Ya, inilah prinsip yang selalu dipegang teguh dan menjadi pedoman Panglima Besar Jenderal Soedirman dalam menghadapi para politisi yang ingin menarik tentara ke dalam kancah politik.
Panglima Besar Jenderal Soedirman adalah penentang keras politisi Sutan Syahrir dan Amir Syarifuddin, dalam rangka perjuangan revolusi nasional Indonesia untuk menghadapi kolonialisme Belanda yang ingin menguasai kembali Tanah Air Indonesia.
Meski sebenarnya terdapat persamaan tujuan yaitu sama-sama ingin memenangkan revolusi nasional, tapi sejarah telah mencatat, bahwa pernah terjadi pertentangan pandangan politik negara di antara Panglima Besar Jenderal Soedirman dan politisi Sutan Syahrir dan Amir Syarifuddin
Pertentangan tersebut adalah menyoal tentang bagaimana strategi dan taktik politik yang dijalankan dalam rangka mengusir Belanda dari bumi pertiwi.
Dalam hal strategi dan taktik menghadapi Belanda ini, Sutan Syahrir dan Amir Syarifuddin menginginkan politik damai yaitu dengan cara diplomasi, melakukan perundingan dengan Belanda.
Sedangkan Panglima Besar Jenderal Soedirman lebih menginginkan strategi dan taktik politik perjuangan bersenjata daripada harus berunding dengan Belanda.
Sebenarnya pandangan politik Panglima Besar Jenderal Soedirman sama dengan pandangan politik Tan Malaka, sehingga karena merasa sejalan dengan pandangan politiknya, membuat Panglima Besar Jenderal Soedirman merapat ke barisan Tan Malaka.
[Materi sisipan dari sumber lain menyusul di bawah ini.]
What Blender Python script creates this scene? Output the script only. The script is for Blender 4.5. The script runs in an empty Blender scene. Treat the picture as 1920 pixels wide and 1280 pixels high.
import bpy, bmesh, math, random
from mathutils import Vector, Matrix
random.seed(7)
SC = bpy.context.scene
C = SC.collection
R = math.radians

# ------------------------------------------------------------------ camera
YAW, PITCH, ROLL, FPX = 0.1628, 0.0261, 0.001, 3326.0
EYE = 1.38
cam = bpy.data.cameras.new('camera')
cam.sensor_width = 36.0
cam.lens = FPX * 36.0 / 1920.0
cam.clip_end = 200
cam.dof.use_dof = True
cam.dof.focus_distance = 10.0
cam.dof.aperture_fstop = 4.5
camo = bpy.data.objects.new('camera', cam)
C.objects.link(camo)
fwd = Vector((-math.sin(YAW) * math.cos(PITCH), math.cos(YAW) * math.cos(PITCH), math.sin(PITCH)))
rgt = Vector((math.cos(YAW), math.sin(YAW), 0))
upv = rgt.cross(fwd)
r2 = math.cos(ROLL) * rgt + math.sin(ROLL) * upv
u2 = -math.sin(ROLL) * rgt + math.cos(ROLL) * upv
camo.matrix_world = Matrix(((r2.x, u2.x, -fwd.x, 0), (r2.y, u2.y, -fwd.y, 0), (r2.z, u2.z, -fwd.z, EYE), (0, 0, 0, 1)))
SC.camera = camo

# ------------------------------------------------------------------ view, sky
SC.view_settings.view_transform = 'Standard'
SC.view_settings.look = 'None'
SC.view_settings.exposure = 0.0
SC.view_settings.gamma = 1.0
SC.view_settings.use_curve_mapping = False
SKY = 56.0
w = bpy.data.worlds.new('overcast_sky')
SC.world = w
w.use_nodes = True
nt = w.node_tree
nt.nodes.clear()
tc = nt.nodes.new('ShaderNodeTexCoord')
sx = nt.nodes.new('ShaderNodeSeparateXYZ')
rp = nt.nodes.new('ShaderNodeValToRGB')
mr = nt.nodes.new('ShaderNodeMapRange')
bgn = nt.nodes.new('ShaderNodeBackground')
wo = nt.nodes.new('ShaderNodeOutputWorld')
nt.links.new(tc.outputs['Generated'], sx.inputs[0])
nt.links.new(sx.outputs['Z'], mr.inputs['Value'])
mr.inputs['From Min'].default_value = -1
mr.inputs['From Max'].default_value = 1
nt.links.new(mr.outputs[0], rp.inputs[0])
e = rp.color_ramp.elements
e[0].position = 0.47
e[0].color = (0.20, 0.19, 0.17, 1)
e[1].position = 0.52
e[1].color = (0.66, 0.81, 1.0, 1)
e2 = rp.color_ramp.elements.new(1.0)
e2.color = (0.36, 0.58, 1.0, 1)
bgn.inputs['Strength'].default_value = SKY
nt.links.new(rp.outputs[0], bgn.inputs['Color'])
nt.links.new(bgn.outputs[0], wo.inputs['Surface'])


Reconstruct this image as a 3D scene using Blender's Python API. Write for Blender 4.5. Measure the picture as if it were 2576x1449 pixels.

Kehadiran Panglima Besar Jenderal Soedirman dalam kongres Persatuan Perjuangan di Purwokerto adalah bukti telah ada kesamaan sikap di antara mereka.
Persatuan Perjuangan adalah organisasi pimpinan Tan Malaka dan dikenal segaris dengan panglima Besar Jenderal Soedirman, dan juga Mayor Jenderal Soedarsono, Panglima Divisi Yogyakarta.